**** Exercise material ****

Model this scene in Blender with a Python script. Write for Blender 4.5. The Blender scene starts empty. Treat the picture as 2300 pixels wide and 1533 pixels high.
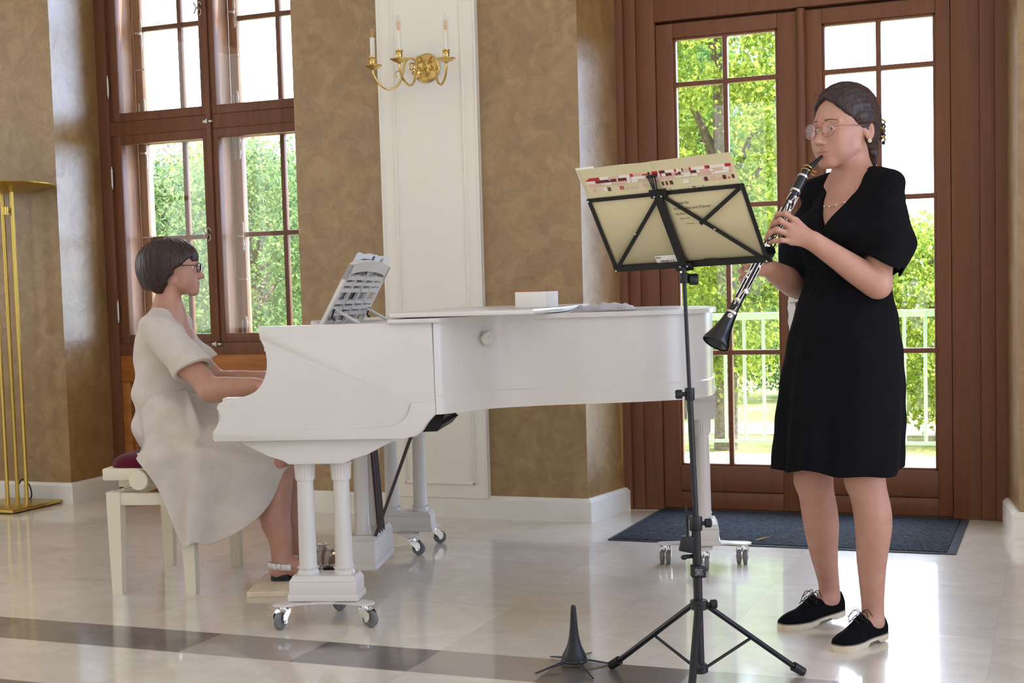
import bpy, bmesh, math, random
import numpy as np
from mathutils import Vector, Matrix
random.seed(7)
PI = math.pi
SC = bpy.context.scene
COL = SC.collection
V = Vector

# ------------------------------------------------------------------ helpers
def R(d): return math.radians(d)

def lerp(a, b, t): return a + (b - a) * t

def tag(o, label=None, cat=None, group=None, kind=None):
    if label: o['label'] = label
    if cat: o['category'] = cat
    if group: o['group'] = group
    if kind: o['kind'] = kind
    return o

def thing(name, label, cat, loc=(0, 0, 0), rotz=0.0, group=None, kind=None):
    o = bpy.data.objects.new(name, None)
    COL.objects.link(o)
    o.empty_display_size = 0.1
    o.location = loc
    o.rotation_euler = (0, 0, rotz)
    return tag(o, label, cat, group, kind)

def wmat(o):
    m = Matrix.Translation(o.location) @ o.rotation_euler.to_matrix().to_4x4()
    return (wmat(o.parent) @ o.matrix_parent_inverse @ m) if o.parent else m

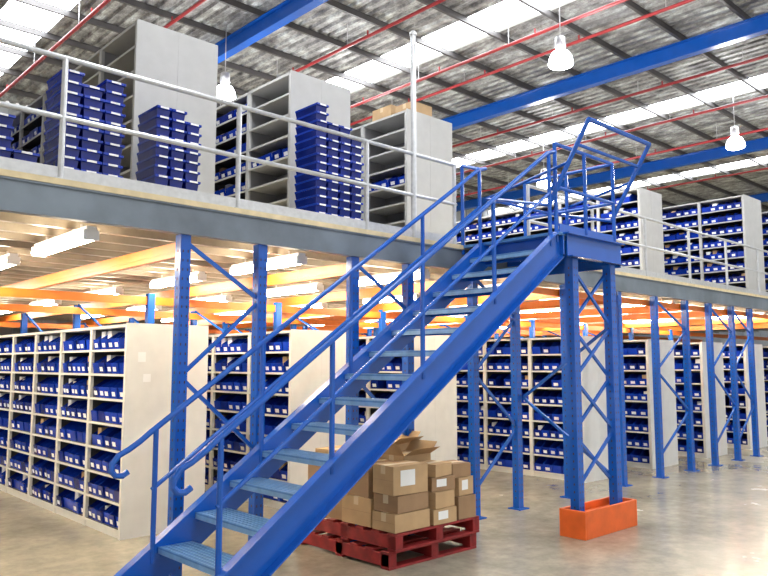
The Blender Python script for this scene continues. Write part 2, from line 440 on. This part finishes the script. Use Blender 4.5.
for x in (6.2,7.42):
    b.tube([(x,4.2,3.3),(x,3.72,4.08)],.024,BLUE,8); b.tube([(x,4.2,3.3),(x,5.0,3.5)],.018,BLUE,8); b.tube([(x,3.95,3.7),(x,5.0,3.5)],.016,BLUE,8)
b.tube([(6.2,3.72,4.08),(7.42,3.72,4.08)],.024,BLUE,8)
b.tube([(6.2,3.86,3.86),(7.42,3.86,3.86)],.018,BLUE,8)
b.tube([(6.2,5.0,3.5),(7.42,5.0,3.5)],.018,BLUE,8)
b.obj('pallet_gate',ST)
e=MB()
e.box(6.43,7.38,LY0-.095,LY0-.065,0,.27,ORBASE); e.box(6.43,7.38,LY0+.17,LY0+.2,0,.27,ORBASE)
e.box(6.40,6.43,LY0-.095,LY0+.2,0,.27,ORBASE); e.box(7.38,7.41,LY0-.095,LY0+.2,0,.27,ORBASE)
e.box(6.43,7.38,LY0-.065,LY0+.17,.0,.20,ORBASE)
e.obj('column_guard',None,(0,0,0),0,.006)

# ---------------- pallets and boxes ----------------
def pallet(x,y,z,w=1.12,d=1.16,rz=0):
    b=MB(); h=.145
    for i in range(7):
        yy=i*(d-.1)/6; b.box(0,w,yy,yy+.1,h-.02,h,PALLET)
    for i in range(3):
        xx=i*(w-.05)/2; b.box(xx,xx+.05,0,d,.022,h-.02,PALLET)
    for yy in (0,d/2-.05,d-.1): b.box(0,w,yy,yy+.1,0,.02,PALLET)
    for i in range(3):
        for j in range(3):
            xx=i*(w-.09)/2; yy=j*(d-.1)/2; b.box(xx,xx+.09,yy+.002,yy+.098,.021,h-.021,PALLET)
    return b.obj('wooden_pallet',None,(x,y,z),rz,.003)
pallet(4.3,4.55,0,1.12,1.3); pallet(4.33,4.5,.147,1.1,1.3,.02)
ZP=.297
carton(4.60,5.48,ZP,.5,.5,.5,.03,cm=CARD2); carton(4.60,5.47,ZP+.505,.42,.4,.10,.12)
carton(4.52,5.02,ZP,.36,.38,.24,.02); carton(4.53,5.03,ZP+.245,.36,.36,.28,-.04,cm=CARD2)
carton(4.55,4.66,ZP,.42,.28,.15,0,cm=CARD); carton(4.56,4.67,ZP+.155,.40,.28,.14,.07,cm=CARD2); carton(4.55,4.67,ZP+.30,.40,.27,.24,-.04,label=True)
carton(4.95,4.64,ZP,.30,.26,.13,0,label=True); carton(4.95,4.65,ZP+.135,.28,.26,.14,.1); carton(4.97,4.66,ZP+.28,.28,.25,.12,-.09,cm=CARD2,label=True); carton(4.95,4.66,ZP+.405,.26,.24,.11,.16)
carton(5.26,4.66,ZP,.24,.28,.2,0,cm=CARD2); carton(5.26,4.67,ZP+.205,.22,.26,.16,.08,label=True); carton(5.25,4.68,ZP+.37,.22,.24,.12,-.14,cm=CARD2)
carton(5.0,5.0,ZP,.44,.34,.3,0); carton(4.95,5.02,ZP+.305,.38,.32,.26,.07,open_=True)
carton(5.12,5.42,ZP,.42,.42,.4,0,cm=CARD2); carton(5.1,5.42,ZP+.405,.38,.4,.22,.12,open_=True)

# ---------------- world & camera ----------------
w=bpy.data.worlds.new('World'); S.world=w; w.use_nodes=True
w.node_tree.nodes['Background'].inputs[0].default_value=(1.0,0.98,0.95,1)
w.node_tree.nodes['Background'].inputs[1].default_value=0.85
cam=bpy.data.cameras.new('Camera'); cam.sensor_width=36; cam.lens=34.36; cam.clip_end=200
co=bpy.data.objects.new('Camera',cam); S.collection.objects.link(co)
co.location=(0,0,1.7); co.rotation_euler=(math.radians(90+5.92),0,math.radians(-43.0))
S.camera=co
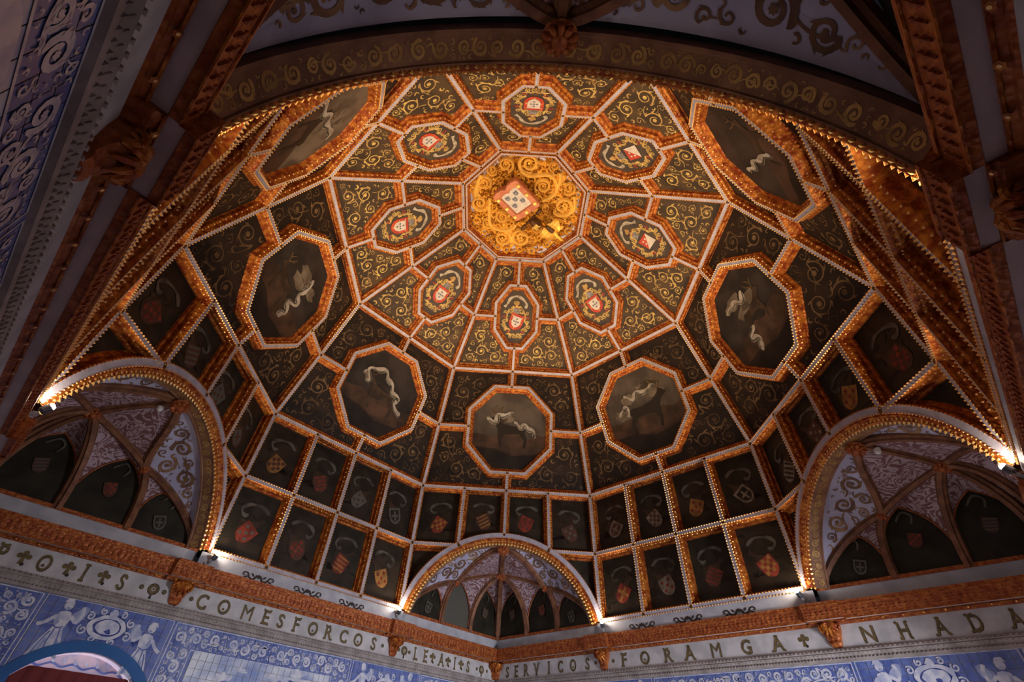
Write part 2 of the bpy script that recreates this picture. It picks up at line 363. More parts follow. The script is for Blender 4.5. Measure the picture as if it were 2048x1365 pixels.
# hip ribs
def hip(la, lb, k, w, D, sp):
    P0, P1 = vertex(la, k, 1), vertex(lb, k, 1); e = P1-P0; L = np.linalg.norm(e); e /= L
    th = math.radians(45*k+22.5+(D2 if k % 2 == 0 else -D2)); nn = np.array([math.sin(th), math.cos(th), 0])
    ex = np.array([math.cos(th), -math.sin(th), 0]); em = np.cross(ex, e)
    if em @ (-nn-0.3*ZV) < 0: em = -em
    fr = Fr(P0-em*0.0005, ex, e, em); mb = MB(); rib(mb, fr, [(0, 0), (0, L)], w, D, sp)
    mb.build('rib', ceiling)
for k in range(8):
    hip(0, 1, k, FW, DD*1.05, SPD*1.3); hip(1, 2, k, FW, DD*1.05, SPD*1.3)
    hip(2, 3, k, FW, DS*1.05, SPS*1.15); hip(3, 4, k, FWU, DU*1.05, SPU)

# rails, mullions and stubs
def brib(fr, pts, w, D, sp, **kw):
    mb = MB(); rib(mb, fr, pts, w, D, sp, **kw); mb.build('rib', ceiling)
OCT_S = 0.215                             # half width of the stag octagons
SH_W, SH_H, SH_FX, SH_FY = 0.112, 0.168, 0.042, 0.072
for k in range(8):
    dg = k % 2 == 0
    f01, h0, h1, L1 = bframe(k, 0, 1); f12, _, h2, L2 = bframe(k, 1, 2); f23, _, h3, L3 = bframe(k, 2, 3); f34, _, h4, L4 = bframe(k, 3, 4)
    if not dg:
        brib(f01, [(-h0, 0), (h0, 0)], FW, DD, SPD)
        brib(f12, [(-h1, 0), (h1, 0)], FW, DD, SPD)
        for q in (-0.5, 0, 0.5): brib(f01, [(q*h0, 0), (q*h1, L1)], FW*0.92, DD, SPD)
        for q in (-0.5, 0, 0.5): brib(f12, [(q*h1, 0), (q*h2, L2)], FW*0.92, DD, SPD)
    else:
        for sg in (-1, 1): brib(f12, [(sg*h1, 0), (sg*h1*0.49, 0)], FW, DD, SPD)
        for q in (-0.5, 0, 0.5):
            y0 = arc_y(k, q*h1, 0.0)-L1+0.004
            brib(f12, [(q*h1, y0), (q*h2, L2)], FW*0.92, DD, SPD)
    brib(f23, [(-h2, 0), (h2, 0)], FW, DD*0.8, SPD*1.2)
    brib(f34, [(-h3, 0), (h3, 0)], FWU, DU*1.2, SPU)
    ft = Fr(f34(((0, L4, 0),))[0], f34.M[0], f34.M[1], f34.M[2]); brib(ft, [(-h4, 0), (h4, 0)], FWU, DU, SPU)
    ym, hm = 0.497*L3, h2+(h3-h2)*0.497
    brib(f23, [(-hm, ym), (-OCT_S, ym)], FW*0.9, DS, SPS); brib(f23, [(OCT_S, ym), (hm, ym)], FW*0.9, DS, SPS)
    brib(f23, [(0, 0), (0, ym-OCT_S*1.05)], FW*0.9, DS, SPS); brib(f23, [(0, ym+OCT_S*1.05), (0, L3)], FW*0.9, DS, SPS)
    ys, hs = 0.495*L4, h3+(h4-h3)*0.495
    brib(f34, [(-hs, ys), (-SH_W, ys)], FWU*0.9, DU, SPU); brib(f34, [(SH_W, ys), (hs, ys)], FWU*0.9, DU, SPU)
    brib(f34, [(0, 0), (0, ys-SH_H)], FWU*0.9, DU, SPU); brib(f34, [(0, ys+SH_H), (0, L4)], FWU*0.9, DU, SPU)

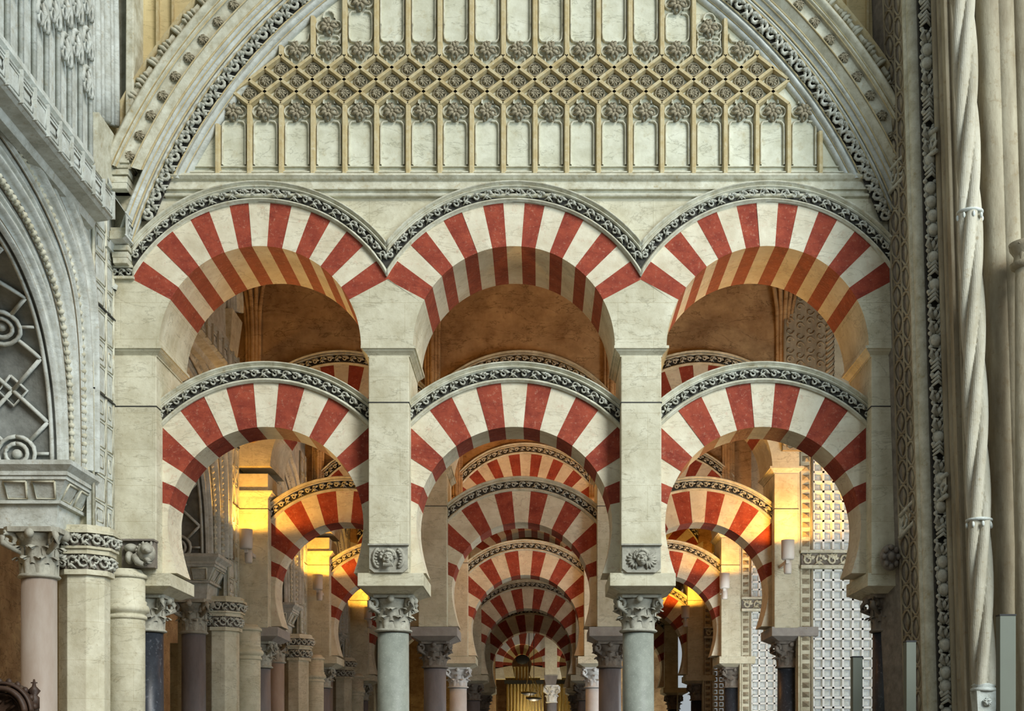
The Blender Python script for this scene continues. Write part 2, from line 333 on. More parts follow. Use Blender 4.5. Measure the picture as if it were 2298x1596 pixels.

****

▶ **Given exercise**:
Copy out each line of the entries that holds "continues".

▶ **In response**:
The Blender Python script for this scene continues. Write part 2, from line 440 on. This part finishes the script. Use Blender 4.5.
The Blender Python script for this scene continues. Write part 2, from line 333 on. More parts follow. Use Blender 4.5. Measure the picture as if it were 2298x1596 pixels.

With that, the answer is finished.